**Your instructions**
In the records below, reproduce exactly the lines from the one containing "What Blender Python" through the one containing "d = ray(px, py).normalized();", both included, and omit the pictures.

Records with scene code

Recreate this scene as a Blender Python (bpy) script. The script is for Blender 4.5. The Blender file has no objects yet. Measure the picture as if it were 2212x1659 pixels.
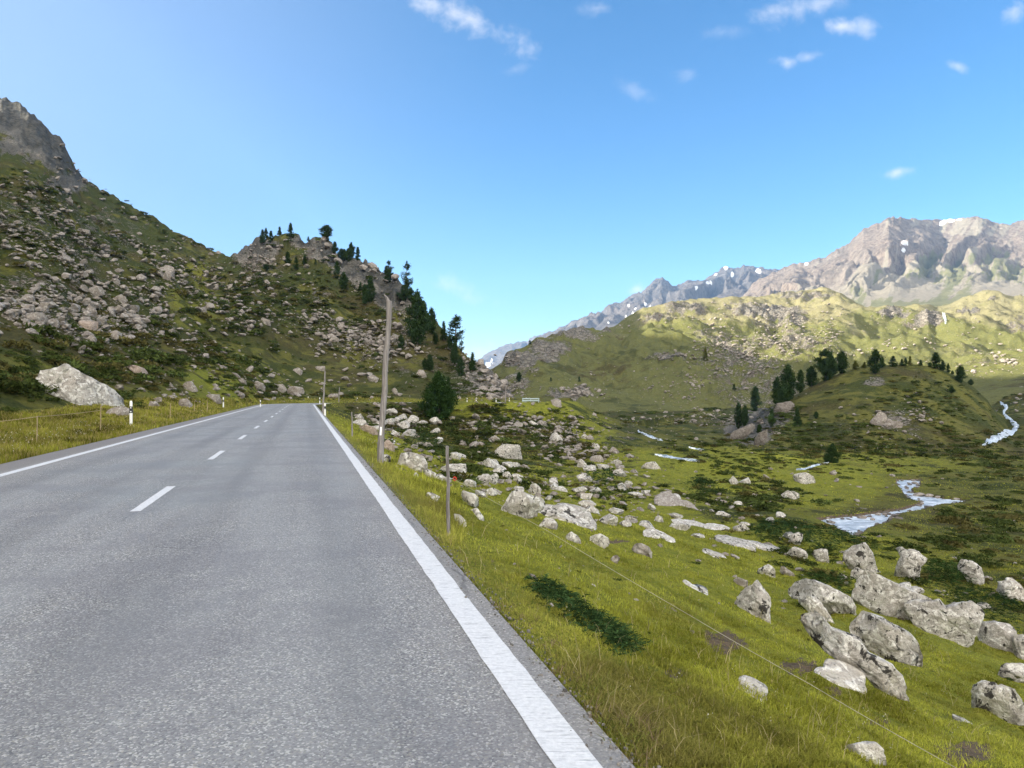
import bpy, bmesh, math, random
import numpy as np
from mathutils import Vector, Matrix

random.seed(7); RNG = np.random.default_rng(11)
C = bpy.context.scene.collection
PI = math.pi
# ---------------------------------------------------------------- picture <-> world
F, HX, HY, CAMZ = 1600.0, 1106.0, 850.0, 1.5     # focal length, principal column, horizon row (2212-wide grid), eye height

def L(pts):                                      # polyline -> interpolator
    xs = np.array([p[0] for p in pts], float); ys = np.array([p[1] for p in pts], float)
    return lambda x: np.interp(x, xs, ys)

def sstep(a, b, x):
    t = np.clip((x - a) / (b - a), 0, 1); return t * t * (3 - 2 * t)

# ---------------------------------------------------------------- noise
def _hash(ix, iy, seed):
    h = (ix * 374761393 + iy * 668265263 + seed * 974711) & 0xFFFFFFFF
    h = ((h ^ (h >> 13)) * 1274126177) & 0xFFFFFFFF
    return (h ^ (h >> 16)) & 0xFFFF

def gn(x, y, seed=0):
    x = np.asarray(x, float); y = np.asarray(y, float)
    ix = np.floor(x).astype(np.int64); iy = np.floor(y).astype(np.int64)
    fx = x - ix; fy = y - iy
    u = fx * fx * fx * (fx * (fx * 6 - 15) + 10); v = fy * fy * fy * (fy * (fy * 6 - 15) + 10)
    def g(i, j):
        a = _hash(ix + i, iy + j, seed) * (2 * PI / 65536.0)
        return np.cos(a) * (fx - i) + np.sin(a) * (fy - j)
    n0 = g(0, 0); n1 = g(1, 0); n2 = g(0, 1); n3 = g(1, 1)
    a = n0 + u * (n1 - n0); b = n2 + u * (n3 - n2)
    return 1.4 * (a + v * (b - a))

def fbm(x, y, o=4, seed=0, gain=.5):
    s = 0; a = 1.0
    for k in range(o):
        s = s + a * gn(x, y, seed + k * 17); x = x * 2.03 + 5.2; y = y * 2.03 + 1.3; a *= gain
    return s

def ridged(x, y, o=5, seed=0, gain=.5):
    s = 0; a = 1.0; w = 1.0
    for k in range(o):
        n = 1 - np.abs(gn(x, y, seed + k * 31)); n = n * n * w; s = s + a * n
        w = np.clip(n * 1.6, 0, 1); x = x * 2.07 + 3.1; y = y * 2.07 + 7.7; a *= gain
    return s

def n3(p, s, seed):
    p = p * s
    return (gn(p[:, 0] + .31 * p[:, 2], p[:, 1], seed) + gn(p[:, 1] + .27 * p[:, 0], p[:, 2], seed + 5) + gn(p[:, 2] + .23 * p[:, 1], p[:, 0], seed + 9)) / 1.9

# ---------------------------------------------------------------- objects
def mesh_np(name, V, faces, mat, parent=None, smooth=False, attrs=None, color=None):
    """one mesh object; faces is an (n,3) or (n,4) array"""
    me = bpy.data.meshes.new(name)
    V = np.ascontiguousarray(V, np.float32); Fa = np.ascontiguousarray(faces, np.int32)
    n, k = Fa.shape
    me.vertices.add(len(V)); me.vertices.foreach_set('co', V.ravel())
    me.loops.add(n * k); me.loops.foreach_set('vertex_index', Fa.ravel())
    me.polygons.add(n)
    me.polygons.foreach_set('loop_start', np.arange(0, n * k, k, dtype=np.int32))
    me.polygons.foreach_set('use_smooth', np.full(n, smooth, bool))
    me.update(calc_edges=True)
    for a, val in (attrs or {}).items():
        at = me.attributes.new(a, 'FLOAT', 'POINT'); at.data.foreach_set('value', np.ascontiguousarray(val, np.float32))
    if color is not None:
        at = me.attributes.new('col', 'FLOAT_COLOR', 'POINT')
        c4 = np.ones((len(V), 4), np.float32); c4[:, :3] = color; at.data.foreach_set('color', c4.ravel())
    if mat: me.materials.append(mat)
    o = bpy.data.objects.new(name, me); C.objects.link(o)
    if parent: o.parent = parent
    return o

def bm_obj(name, bm, mat, parent=None, smooth=False):
    me = bpy.data.meshes.new(name); bm.to_mesh(me); bm.free()
    if smooth:
        for p in me.polygons: p.use_smooth = True
    me.materials.append(mat)
    o = bpy.data.objects.new(name, me); C.objects.link(o)
    if parent: o.parent = parent
    return o

def tag(o, label=None, cat=None, group=None, kind=None):
    if label: o['label'] = label
    if cat: o['category'] = cat
    if group: o['group'] = group
    if kind: o['kind'] = kind
    return o

def empty(name, loc, rz=0, label=None, cat=None, group=None):
    o = bpy.data.objects.new(name, None); C.objects.link(o)
    o.location = loc; o.rotation_euler = (0, 0, rz); o.empty_display_size = .1
    return tag(o, label, cat, group)

def tube(bm, pts, rad, seg=8, cap=True):
    """tapered tube through pts"""
    rings = []
    n = len(pts)
    for i, p in enumerate(pts):
        p = Vector(p); d = (Vector(pts[min(i + 1, n - 1)]) - Vector(pts[max(i - 1, 0)])).normalized()
        a = d.orthogonal().normalized() if abs(d.z) < .9 else (Vector((1, 0, 0)) - d * d.x).normalized()
        b = d.cross(a)
        r = rad[i] if hasattr(rad, '__len__') else rad
        rings.append([bm.verts.new(p + (a * math.cos(2 * PI * k / seg) + b * math.sin(2 * PI * k / seg)) * r) for k in range(seg)])
    for A, B in zip(rings, rings[1:]):
        for k in range(seg): bm.faces.new((A[k], A[(k + 1) % seg], B[(k + 1) % seg], B[k]))
    if cap:
        bm.faces.new(rings[0][::-1]); bm.faces.new(rings[-1])

def box(bm, x0, x1, y0, y1, z0, z1, bev=0):
    r = bmesh.ops.create_cube(bm, size=1, matrix=Matrix.Translation(((x0 + x1) / 2, (y0 + y1) / 2, (z0 + z1) / 2)) @ Matrix.Diagonal((x1 - x0, y1 - y0, z1 - z0, 1)))
    if bev:
        es = list({e for v in r['verts'] for e in v.link_edges})
        bmesh.ops.bevel(bm, geom=es, offset=bev, segments=2, affect='EDGES')

# ---------------------------------------------------------------- materials
class NT:
    def __init__(s, name):
        s.m = bpy.data.materials.new(name); s.m.use_nodes = True; s.t = s.m.node_tree; s.t.nodes.clear()
        s.out = s.n('ShaderNodeOutputMaterial')
    def n(s, typ, **kw):
        nd = s.t.nodes.new(typ)
        for k, v in kw.items(): setattr(nd, k, v)
        return nd
    def lk(s, a, b): s.t.links.new(a, b)
    def put(s, sock, v):
        if hasattr(v, 'is_output') or isinstance(v, bpy.types.NodeSocket): s.lk(v, sock)
        else: sock.default_value = v
    def coord(s): return s.n('ShaderNodeTexCoord').outputs['Object']
    def wpos(s): return s.n('ShaderNodeNewGeometry').outputs['Position']
    def noise(s, vec, scale, detail=4, rough=.55, dist=0):
        nd = s.n('ShaderNodeTexNoise'); s.lk(vec, nd.inputs['Vector'])
        nd.inputs['Scale'].default_value = scale; nd.inputs['Detail'].default_value = detail
        nd.inputs['Roughness'].default_value = rough; nd.inputs['Distortion'].default_value = dist
        return nd.outputs['Fac']
    def voro(s, vec, scale, feature='F1', out='Distance', rnd=1):
        nd = s.n('ShaderNodeTexVoronoi'); nd.feature = feature; s.lk(vec, nd.inputs['Vector'])
        nd.inputs['Scale'].default_value = scale; nd.inputs['Randomness'].default_value = rnd
        return nd.outputs[out]
    def math(s, op, a, b=0.0, c=None, clamp=False):
        nd = s.n('ShaderNodeMath', operation=op, use_clamp=clamp)
        s.put(nd.inputs[0], a); s.put(nd.inputs[1], b)
        if c is not None: s.put(nd.inputs[2], c)
        return nd.outputs[0]
    def ramp(s, fac, a, b, lo=0.0, hi=1.0):
        nd = s.n('ShaderNodeMapRange', interpolation_type='SMOOTHSTEP')
        s.put(nd.inputs[0], fac); nd.inputs[1].default_value = a; nd.inputs[2].default_value = b
        nd.inputs[3].default_value = lo; nd.inputs[4].default_value = hi
        return nd.outputs[0]
    def mix(s, fac, a, b, typ='MIX'):
        nd = s.n('ShaderNodeMix', data_type='RGBA', blend_type=typ)
        s.put(nd.inputs['Factor'], fac)
        for sock, v in ((nd.inputs[6], a), (nd.inputs[7], b)):
            if isinstance(v, tuple): sock.default_value = v + (1,) if len(v) == 3 else v
            else: s.lk(v, sock)
        return nd.outputs[2]
    def attr(s, name, out='Fac'):
        nd = s.n('ShaderNodeAttribute'); nd.attribute_name = name; return nd.outputs[out]
    def mapping(s, vec, scale=(1, 1, 1), rot=(0, 0, 0)):
        nd = s.n('ShaderNodeMapping'); s.lk(vec, nd.inputs['Vector'])
        nd.inputs['Scale'].default_value = scale; nd.inputs['Rotation'].default_value = rot
        return nd.outputs[0]
    def bump(s, h, strength=.5, dist=.1, normal=None):
        nd = s.n('ShaderNodeBump'); s.put(nd.inputs['Height'], h)
        nd.inputs['Strength'].default_value = strength; nd.inputs['Distance'].default_value = dist
        if normal is not None: s.lk(normal, nd.inputs['Normal'])
        return nd.outputs[0]
    def pbsdf(s, col, rough=.8, spec=.3, normal=None, metal=0):
        b = s.n('ShaderNodeBsdfPrincipled')
        if isinstance(col, tuple): b.inputs['Base Color'].default_value = col + (1,)
        else: s.lk(col, b.inputs['Base Color'])
        s.put(b.inputs['Roughness'], rough); b.inputs['Specular IOR Level'].default_value = spec
        b.inputs['Metallic'].default_value = metal
        if normal is not None: s.lk(normal, b.inputs['Normal'])
        s.lk(b.outputs[0], s.out.inputs['Surface']); return b

def m_terrain(name, ks=1.0, pal=None):
    """alpine turf, heath and bare rock; the shares come from the surface attributes rk / ht / br"""
    n = NT(name); p = n.wpos()
    big = n.noise(p, .035 * ks, 5, .6); mid = n.noise(p, .35 * ks, 5, .62); fine = n.noise(p, 2.6 * ks, 5, .68); tiny = n.noise(p, 22 * ks, 3, .7)
    br = n.attr('br'); ht = n.attr('ht'); rk = n.attr('rk')
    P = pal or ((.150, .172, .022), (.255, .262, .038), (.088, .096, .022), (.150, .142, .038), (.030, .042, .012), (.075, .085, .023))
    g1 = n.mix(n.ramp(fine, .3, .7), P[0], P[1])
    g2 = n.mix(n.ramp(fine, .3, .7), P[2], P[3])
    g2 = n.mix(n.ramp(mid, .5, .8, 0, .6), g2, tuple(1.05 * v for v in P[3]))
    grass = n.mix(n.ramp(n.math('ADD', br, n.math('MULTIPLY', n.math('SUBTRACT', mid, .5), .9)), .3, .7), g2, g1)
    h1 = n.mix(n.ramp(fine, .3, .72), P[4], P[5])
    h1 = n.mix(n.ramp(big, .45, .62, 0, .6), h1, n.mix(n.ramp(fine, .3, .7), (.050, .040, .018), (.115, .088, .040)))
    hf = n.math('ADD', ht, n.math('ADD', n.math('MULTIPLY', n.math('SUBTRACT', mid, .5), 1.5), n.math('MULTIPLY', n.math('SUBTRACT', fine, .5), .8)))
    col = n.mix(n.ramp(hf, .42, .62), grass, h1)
    r1 = n.mix(n.ramp(fine, .3, .7), (.20, .18, .15), (.36, .34, .30))
    crack = n.voro(n.mapping(p, (1, 1, 2.2)), .55 * ks, 'DISTANCE_TO_EDGE')
    r1 = n.mix(n.ramp(crack, 0, .09, .75, 0), r1, (.05, .045, .04))
    r1 = n.mix(n.ramp(mid, .52, .68), r1, (.15, .125, .10))
    dk = n.attr('dk'); r1 = n.mix(dk, r1, n.mix(n.ramp(mid, .35, .65), (.036, .040, .038), (.112, .112, .102)))
    rf = n.math('ADD', rk, n.math('ADD', n.math('MULTIPLY', n.math('SUBTRACT', mid, .5), 1.1), n.math('MULTIPLY', n.math('SUBTRACT', fine, .5), 1.2)))
    rmask = n.ramp(rf, .46, .58)
    col = n.mix(n.ramp(n.math('ADD', n.attr('so'), n.math('MULTIPLY', n.math('SUBTRACT', fine, .5), .8)), .4, .6), col, n.mix(n.ramp(tiny, .3, .7), (.085, .062, .042), (.20, .16, .115)))
    col = n.mix(rmask, col, r1)
    col = n.mix(n.ramp(tiny, .25, .75, .0, .45), col, (.01, .012, .004), 'MULTIPLY')
    hgt = n.math('ADD', n.math('MULTIPLY', mid, 1.4), n.math('ADD', n.math('MULTIPLY', fine, .5), n.math('MULTIPLY', tiny, .07)))
    hgt = n.math('ADD', hgt, n.math('MULTIPLY', n.math('MULTIPLY', rmask, n.ramp(crack, 0, .2)), .5))
    n.pbsdf(col, .95, .08, n.bump(hgt, 1.0, .55 / ks))
    return n.m

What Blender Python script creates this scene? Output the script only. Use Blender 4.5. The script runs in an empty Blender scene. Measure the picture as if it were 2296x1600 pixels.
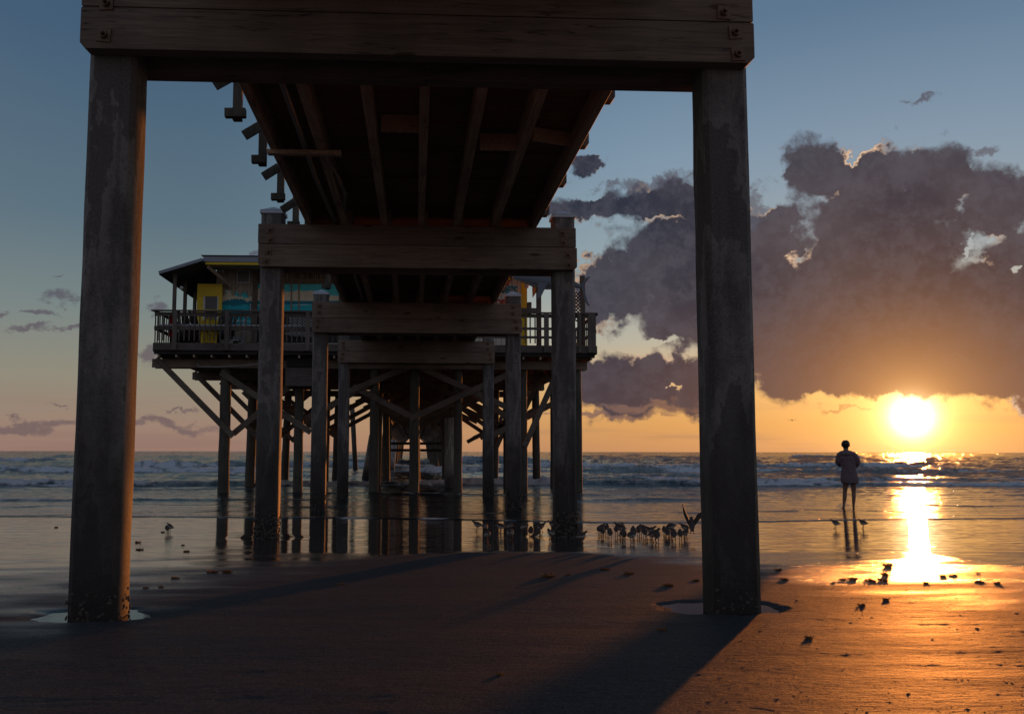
import bpy, bmesh, math, random
import numpy as np
from mathutils import Vector, Matrix
random.seed(7); rng = np.random.default_rng(11)
SC = bpy.context.scene; COL = SC.collection
rad = math.radians
# ------------------------------------------------------------------ camera
FPX = 2158.0; YAW = rad(2.92); PIT = math.atan(212/2158.0); ROL = 4/2296.0
CAM = Vector((0, 0, 1.47))
Fv = Vector((math.sin(YAW)*math.cos(PIT), math.cos(YAW)*math.cos(PIT), math.sin(PIT)))
R0 = Vector((math.cos(YAW), -math.sin(YAW), 0)); U0 = R0.cross(Fv)
Rv = R0*math.cos(ROL) + U0*math.sin(ROL); Uv = U0*math.cos(ROL) - R0*math.sin(ROL)
cd = bpy.data.cameras.new('camera'); cam = bpy.data.objects.new('camera', cd); COL.objects.link(cam)
cd.lens = FPX/2296*36; cd.sensor_width = 36; cd.sensor_fit = 'HORIZONTAL'; cd.shift_x = 108/2296.0
cd.clip_start = 0.05; cd.clip_end = 60000
m3 = Matrix((Rv, Uv, -Fv)).transposed()
cam.matrix_world = Matrix.Translation(CAM) @ m3.to_4x4()
SC.camera = cam

def ray(px, py): return Fv + Rv*((px-1040)/FPX) + Uv*((800-py)/FPX)
def at(px, py, Y):                     # the point of the plane y = Y seen at a place of the photograph (2296 x 1600)
    d = ray(px, py); return CAM + d*(Y/d.y)
def azel(px, py):
    d = ray(px, py).normalized(); return math.degrees(math.atan2(d.x, d.y)), math.degrees(math.asin(d.z))

# ------------------------------------------------------------------ noise (numpy)
_perm = rng.permutation(512).astype(np.int64)
def vnoise(x, y, seed=0):
    xi = np.floor(x).astype(np.int64); yi = np.floor(y).astype(np.int64)
    xf = x-xi; yf = y-yi
    u = xf*xf*xf*(xf*(xf*6-15)+10); v = yf*yf*yf*(yf*(yf*6-15)+10)
    def h(a, b):
        k = _perm[(_perm[(a+seed*37) & 511] + b + seed*91) & 511]
        ang = k*(2*math.pi/512.0)
        return ang
    def g(a, b, dx, dy):
        an = h(a, b); return np.cos(an)*dx + np.sin(an)*dy
    n00 = g(xi, yi, xf, yf); n10 = g(xi+1, yi, xf-1, yf)
    n01 = g(xi, yi+1, xf, yf-1); n11 = g(xi+1, yi+1, xf-1, yf-1)
    return ((n00*(1-u)+n10*u)*(1-v) + (n01*(1-u)+n11*u)*v)*1.5
def fbm(x, y, o=4, seed=0, rough=.5):
    s = 0; a = 1; t = 0
    for i in range(o):
        s = s + a*vnoise(x*2**i, y*2**i, seed+i); t += a; a *= rough
    return s/t
def sstep(a, b, x):
    t = np.clip((x-a)/(b-a), 0, 1); return t*t*(3-2*t)

# ------------------------------------------------------------------ node helpers
class NB:
    def __init__(s, tree): s.t = tree; s.n = tree.nodes; s.l = tree.links
    def put(s, sock, v):
        if v is None: return
        if isinstance(v, bpy.types.NodeSocket): s.l.new(v, sock)
        else: sock.default_value = v
    def m(s, op, a, b=None, c=None, clamp=False):
        n = s.n.new('ShaderNodeMath'); n.operation = op; n.use_clamp = clamp
        for i, v in enumerate((a, b, c)):
            if v is not None: s.put(n.inputs[i], v)
        return n.outputs[0]
    def v(s, op, a, b=None, c=None, out=0):
        n = s.n.new('ShaderNodeVectorMath'); n.operation = op
        for i, x in enumerate((a, b, c)):
            if x is not None: s.put(n.inputs[i], x)
        return n.outputs[out]
    def comb(s, x, y, z):
        n = s.n.new('ShaderNodeCombineXYZ')
        for i, v in enumerate((x, y, z)): s.put(n.inputs[i], v)
        return n.outputs[0]
    def sep(s, a):
        n = s.n.new('ShaderNodeSeparateXYZ'); s.l.new(a, n.inputs[0]); return n.outputs
    def noise(s, vec, scale=1, detail=4, rough=.5, dist=0, col=False, dim='3D'):
        n = s.n.new('ShaderNodeTexNoise'); n.noise_dimensions = dim
        s.put(n.inputs['Vector'], vec); n.inputs['Scale'].default_value = scale
        n.inputs['Detail'].default_value = detail; n.inputs['Roughness'].default_value = rough
        n.inputs['Distortion'].default_value = dist
        return n.outputs['Color'] if col else n.outputs['Fac']
    def vor(s, vec, scale=1, feature='F1', rnd=1):
        n = s.n.new('ShaderNodeTexVoronoi'); n.feature = feature
        s.put(n.inputs['Vector'], vec); n.inputs['Scale'].default_value = scale
        n.inputs['Randomness'].default_value = rnd
        return n.outputs['Distance']
    def ss(s, x, a, b, lo=0., hi=1.):
        n = s.n.new('ShaderNodeMapRange'); n.interpolation_type = 'SMOOTHSTEP'
        s.put(n.inputs['Value'], x); n.inputs['From Min'].default_value = a; n.inputs['From Max'].default_value = b
        n.inputs['To Min'].default_value = lo; n.inputs['To Max'].default_value = hi
        return n.outputs['Result']
    def lin(s, x, a, b, lo=0., hi=1.):
        n = s.n.new('ShaderNodeMapRange')
        s.put(n.inputs['Value'], x); n.inputs['From Min'].default_value = a; n.inputs['From Max'].default_value = b
        n.inputs['To Min'].default_value = lo; n.inputs['To Max'].default_value = hi
        return n.outputs['Result']
    def mix(s, f, a, b, mode='MIX'):
        n = s.n.new('ShaderNodeMix'); n.data_type = 'RGBA'; n.blend_type = mode; n.clamp_factor = True
        s.put(n.inputs[0], f)
        for sock, v in ((n.inputs[6], a), (n.inputs[7], b)):
            if isinstance(v, tuple): v = (*v[:3], 1)
            s.put(sock, v)
        return n.outputs[2]
    def ramp(s, f, stops, interp='LINEAR'):
        n = s.n.new('ShaderNodeValToRGB'); s.put(n.inputs[0], f); cr = n.color_ramp; cr.interpolation = interp
        while len(cr.elements) < len(stops): cr.elements.new(0.5)
        for e, (p, c) in zip(cr.elements, stops):
            e.position = p; e.color = (*c, 1)
        return n.outputs[0]
    def bump(s, h, strength=.5, dist=.02, normal=None):
        n = s.n.new('ShaderNodeBump'); s.put(n.inputs['Height'], h)
        n.inputs['Strength'].default_value = strength; n.inputs['Distance'].default_value = dist
        if normal is not None: s.l.new(normal, n.inputs['Normal'])
        return n.outputs[0]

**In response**
What Blender Python script creates this scene? Output the script only. Use Blender 4.5. The script runs in an empty Blender scene. Measure the picture as if it were 2296x1600 pixels.
import bpy, bmesh, math, random
import numpy as np
from mathutils import Vector, Matrix
random.seed(7); rng = np.random.default_rng(11)
SC = bpy.context.scene; COL = SC.collection
rad = math.radians
# ------------------------------------------------------------------ camera
FPX = 2158.0; YAW = rad(2.92); PIT = math.atan(212/2158.0); ROL = 4/2296.0
CAM = Vector((0, 0, 1.47))
Fv = Vector((math.sin(YAW)*math.cos(PIT), math.cos(YAW)*math.cos(PIT), math.sin(PIT)))
R0 = Vector((math.cos(YAW), -math.sin(YAW), 0)); U0 = R0.cross(Fv)
Rv = R0*math.cos(ROL) + U0*math.sin(ROL); Uv = U0*math.cos(ROL) - R0*math.sin(ROL)
cd = bpy.data.cameras.new('camera'); cam = bpy.data.objects.new('camera', cd); COL.objects.link(cam)
cd.lens = FPX/2296*36; cd.sensor_width = 36; cd.sensor_fit = 'HORIZONTAL'; cd.shift_x = 108/2296.0
cd.clip_start = 0.05; cd.clip_end = 60000
m3 = Matrix((Rv, Uv, -Fv)).transposed()
cam.matrix_world = Matrix.Translation(CAM) @ m3.to_4x4()
SC.camera = cam

def ray(px, py): return Fv + Rv*((px-1040)/FPX) + Uv*((800-py)/FPX)
def at(px, py, Y):                     # the point of the plane y = Y seen at a place of the photograph (2296 x 1600)
    d = ray(px, py); return CAM + d*(Y/d.y)
def azel(px, py):
    d = ray(px, py).normalized(); return math.degrees(math.atan2(d.x, d.y)), math.degrees(math.asin(d.z))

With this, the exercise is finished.